Masukkan iga ke dlm pressure cooker (panci presto), beri air hingga iga terendam. Tutup rapat hingga terdengar bunyi klik / ikuti instruksi yg tertera di buku mengenai cara pemakaian panci presto anda masing-masing. Saya menggunakan pressure cooker merk Maxim dgn kapasitas 7 liter. Biarkan katup uap tetap terpasang di tutup panci. Rebus dgn api besar hingga terdengar desisan pertama, kemudian kecilkan api hingga benar-benar kecil dan rebus selama 1 jam.
Matikan kompor dan biarkan panci hingga bisa dibuka dgn mudah. Jangan paksa membuka panci sebelum waktunya. Sisihkan.
Note: Anda bisa merebus iga dgn panci slow cooker selama 4 jam hingga empuk / gunakan panci biasa dikompor.
Siapkan wajan / panci lainnya, beri 2 sendok makan minyak. Panaskan hingga minyak benar-benar panas, tumis bumbu halus hingga harum, matang dan warnanya berubah menjadi lebih gelap.
Masukkan irisan bawang merah, bawang putih, cabai, daun salam, daun jeruk, serai, kunyit, jahe, lengkuas, aduk rata dan tumis dgn api sedang hingga daun bumbu layu. Tambahkan rebusan iga beserta airnya, aduk rata.
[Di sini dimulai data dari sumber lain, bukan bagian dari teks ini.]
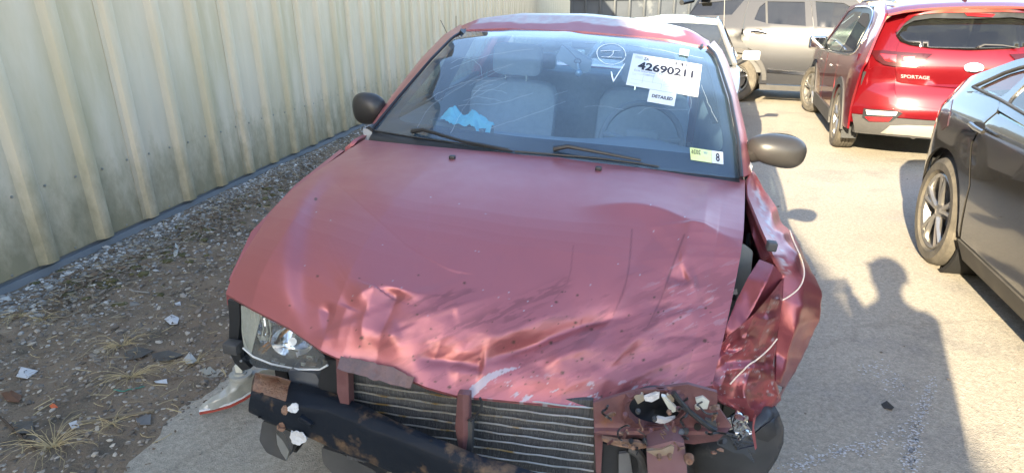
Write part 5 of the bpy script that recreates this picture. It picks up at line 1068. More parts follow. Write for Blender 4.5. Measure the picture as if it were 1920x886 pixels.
half([(1812, 19), (1700, 19), (1684, 22), (1664, 36), (1646, 62), (1626, 92), (1602, 130), (1596, 165), (1597, 213), (1822, 235)], -.02, P_RED, 'rear_body', holes=[[(min(a, 0), b_) for a, b_ in loc2(gl_out)]+[(-a, b_) for a, b_ in loc2(gl_out)[::-1] if a < -.01]])
tg = half(gate_out, .0, P_RED, 'tailgate')
half([(1816, 167), (1690, 157), (1682, 160), (1682, 180), (1686, 190), (1697, 194), (1820, 207)], -.03, P_RED, 'plate_recess')
bump_ = [(1822, 232), (1762, 226), (1677, 220), (1640, 216), (1598, 212), (1600, 165), (1616, 140), (1640, 124), (1679, 128), (1680, 180), (1685, 192), (1697, 197), (1820, 210)]
half(bump_, .0, P_RED, 'rear_bumper')
half([(1824, 266), (1742, 260), (1645, 252), (1602, 248), (1597, 213), (1640, 217), (1677, 221), (1762, 227), (1822, 233)], .012, M_CLAD, 'bumper_cladding')
half([(1824, 264), (1748, 258), (1700, 253), (1650, 249), (1668, 235), (1700, 234), (1754, 236), (1822, 241)], .022, M_GREYP, 'skid_plate')
half(gl_out, -.006, M_GL, 'rear_window', sharp=0)
half([(1812, 21), (1766, 21), (1729, 23), (1710, 28), (1694, 40), (1680, 58), (1680, 66), (1693, 49), (1712, 39), (1747, 34), (1810, 35)], .03, M_BLK, 'spoiler')
half([(1812, 17), (1766, 17), (1729, 18), (1708, 23), (1692, 36), (1678, 58), (1680, 60), (1696, 42), (1712, 30), (1729, 26), (1766, 24), (1812, 24)], .05, P_RED, 'spoiler_edge')
rt('brake_light', [(1805, 23.5), (1862, 27), (1856, 32), (1810, 29.5)], M_RLAMP, lift=.056)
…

Masukkan daun kedondong yg telah diremas, air asam jawa, garam dan merica bubuk, aduk rata dan masak hingga mendidih dan daun kedondong menjadi matang dan empuk. Tambahkan air jika kuah berkurang, cicipi rasanya, sesuaikan asinnya. Angkat dan sajikan panas-panas. Super yummy!